All the hype regarding Apple Inc.’s (AAPL, Financial) deal with China Mobile seems to have vanished now. The company had earlier announced that it had an upcoming deal with China Mobile where China’s largest carrier would sell subsidized iPhones. However, the company recently said that it was still in talks with company which has given rise to the feeling among the people that the deal is uncertain. The market hasn’t reacted positively to this news. The common feeling is that this would affect Apple adversely. However, I think this deal being undone would prove to be blessing in disguise for Apple. Let me cite the reasons for saying so:

Absence of leverage in China:

Apple simply doesn’t have the leverage in China that it has in the US. In spite of the fact that it has a hell of a lot of customers all around the world it would be wrong to say that it same advantage in all the markets that it has in the US. In fact, for that matter, I’d say that Apple would be better off if they don’t go for the deal. The reason is that the Chinese government does not favor those products that are produced outside the nation’s boundaries. Samsung, the South Korean giant, though, has a pretty strong presence in China. This can be owed to the tech giant’s brilliant marketing skills. This apart, even Lenovo and ZTE has a pretty huge market share in China. Xiaomi, widely regarded as the Apple of China has the maximum market share in China. The iPhone bug hasn’t bitten the Chinese yet. This is pretty evident from the fact that the people in China view iPhones as a nice product but not a ‘must have’. So those investors that view Apple from a US-centric perspective are missing the global picture. All in all, it wouldn’t be wrong to say that though Apple has a considerate market share in China it is nowhere close to being a leader there.
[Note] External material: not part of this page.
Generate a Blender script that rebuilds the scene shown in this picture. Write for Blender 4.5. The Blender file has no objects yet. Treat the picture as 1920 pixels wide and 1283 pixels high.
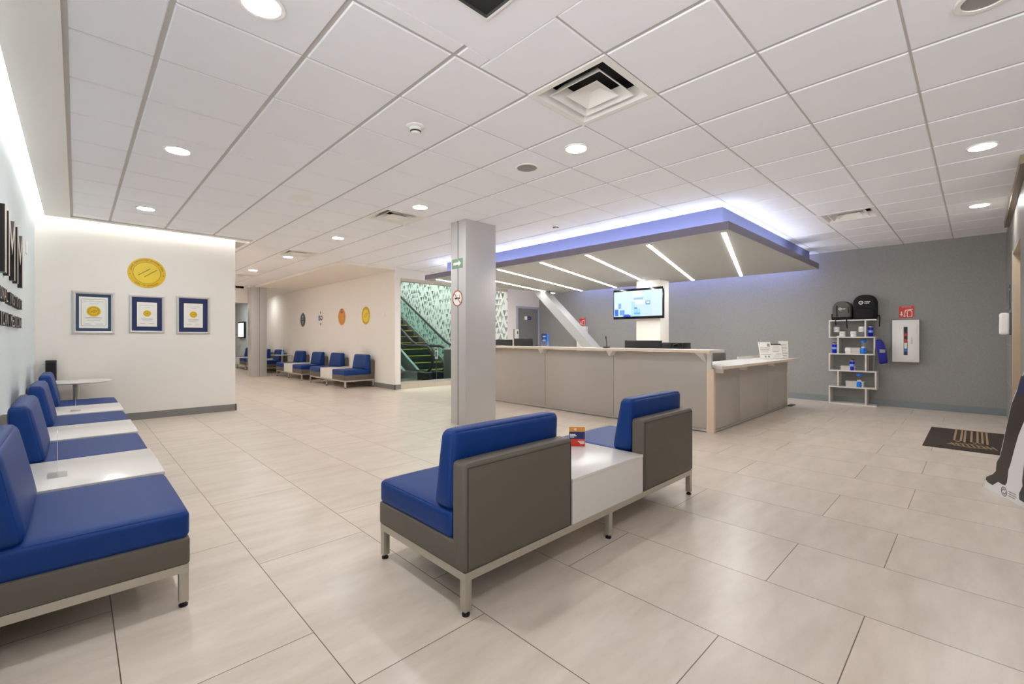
import bpy, bmesh, math, random
from mathutils import Matrix, Vector
random.seed(7)
PI = math.pi
scn = bpy.context.scene
COL = scn.collection

# ------------------------------------------------------------------ camera
cam_d = bpy.data.cameras.new('camera')
cam_d.sensor_width = 36.0
cam_d.lens = 843.5 / 1920 * 36.0
cam_d.shift_y = -7.7 / 1920
cam_d.clip_start = 0.02
cam = bpy.data.objects.new('camera', cam_d)
cam.location = (0, 0, 1.2)
cam.rotation_euler = (PI / 2, 0, -math.radians(44.09))
COL.objects.link(cam)
scn.camera = cam

# ------------------------------------------------------------------ world, exposure
w = bpy.data.worlds.new('daylight_and_uplight'); scn.world = w
w.use_nodes = True
bg = w.node_tree.nodes['Background']
# dim sky above, brighter lower half added as uplight on the ceiling
wt = w.node_tree.nodes.new('ShaderNodeTexCoord'); wsp = w.node_tree.nodes.new('ShaderNodeSeparateXYZ')
wr = w.node_tree.nodes.new('ShaderNodeMapRange')
wr.inputs['From Min'].default_value = -0.06; wr.inputs['From Max'].default_value = 0.0
wr.inputs['To Min'].default_value = 2.8; wr.inputs['To Max'].default_value = 0.2
w.node_tree.links.new(wt.outputs['Generated'], wsp.inputs[0]); w.node_tree.links.new(wsp.outputs[2], wr.inputs[0])
w.node_tree.links.new(wr.outputs[0], bg.inputs['Strength'])
bg.inputs['Color'].default_value = (0.97, 0.98, 1.0, 1)
vs = scn.view_settings
vs.view_transform = 'Standard'; vs.look = 'None'
scn.cycles.max_bounces = 16; scn.cycles.diffuse_bounces = 12; scn.cycles.transparent_max_bounces = 16
vs.exposure = 1.07; vs.gamma = 1.0; vs.use_curve_mapping = False
LAMP = 84.0        # downlight lens
STRIP = 22.0       # canopy light lines
COVE = 13.0        # wall cove
HALO = 10.0         # canopy halo
ZC = 2.825

# ------------------------------------------------------------------ materials
def newmat(name):
    m = bpy.data.materials.new(name); m.use_nodes = True
    nt = m.node_tree
    return m, nt, nt.nodes['Principled BSDF']

def srgb(r, g, b):
    f = lambda c: (c / 255 / 12.92) if c / 255 <= 0.04045 else ((c / 255 + 0.055) / 1.055) ** 2.4
    return (f(r), f(g), f(b), 1)

def mat(name, col, rough=0.5, metal=0.0, noise=0.0, nscale=40.0, bump=0.0, bscale=300.0, stretch=(1, 1, 1), spec=0.5, coat=0.0):
    m, nt, p = newmat(name)
    p.inputs['Roughness'].default_value = rough
    p.inputs['Metallic'].default_value = metal
    p.inputs['Specular IOR Level'].default_value = spec
    p.inputs['Coat Weight'].default_value = coat
    N = nt.nodes; L = nt.links
    tc = N.new('ShaderNodeTexCoord')
    mp = N.new('ShaderNodeMapping'); mp.inputs['Scale'].default_value = stretch
    L.new(tc.outputs['Object'], mp.inputs['Vector'])
    nz = N.new('ShaderNodeTexNoise'); nz.inputs['Scale'].default_value = nscale; nz.inputs['Detail'].default_value = 4
    L.new(mp.outputs['Vector'], nz.inputs['Vector'])
    mx = N.new('ShaderNodeMix'); mx.data_type = 'RGBA'
    a = [c * (1 - noise) for c in col[:3]] + [1]; b = [min(1, c * (1 + noise)) for c in col[:3]] + [1]
    mx.inputs[6].default_value = a; mx.inputs[7].default_value = b
    L.new(nz.outputs['Fac'], mx.inputs[0])
    L.new(mx.outputs[2], p.inputs['Base Color'])
    if bump > 0:
        n2 = N.new('ShaderNodeTexNoise'); n2.inputs['Scale'].default_value = bscale; n2.inputs['Detail'].default_value = 3
        L.new(mp.outputs['Vector'], n2.inputs['Vector'])
        bp = N.new('ShaderNodeBump'); bp.inputs['Strength'].default_value = bump; bp.inputs['Distance'].default_value = 0.004
        L.new(n2.outputs['Fac'], bp.inputs['Height']); L.new(bp.outputs['Normal'], p.inputs['Normal'])
    return m

def emit(name, col, strength):
    m, nt, p = newmat(name)
    p.inputs['Base Color'].default_value = (0.8, 0.8, 0.8, 1)
    p.inputs['Emission Color'].default_value = col
    p.inputs['Emission Strength'].default_value = strength
    return m

def mnode(nt, op, a, b=None, c=None):
    n = nt.nodes.new('ShaderNodeMath'); n.operation = op
    for i, v in enumerate((a, b, c)):
        if v is None: continue
        if isinstance(v, (int, float)): n.inputs[i].default_value = v
        else: nt.links.new(v, n.inputs[i])
    return n.outputs[0]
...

Shareholders would bear the brunt:

The China Mobile subsidy deal will eventually happen. This would mean that Apple would have to sacrifice on the profit margins. This is because the company would be bearing the US carrier-like prices with low subsidy. The end result would be that Apple shareholders would be losing. The analysts are saying that a further compression in margin would do the company in.

The road ahead:

The deal with China Mobile isn’t going to help the company at all. The reduction in margins would mean a drop in the shares of the company. The shares are likely to drop after going through a 50 day simple moving average of $528. If the revenues continue to be low for a long time the share prices would hit an all-time low.

The company could also announce a bigger buyback and/or a fatter dividend to cushion any blow. However, these would only be short term solutions.

Apple should go for the deal only after analyzing its impact on its financials. That they would go for the deal is quite certain, what’s there to see is the extent to which would the shareholders be penalized. The investors must therefore play their cards carefully.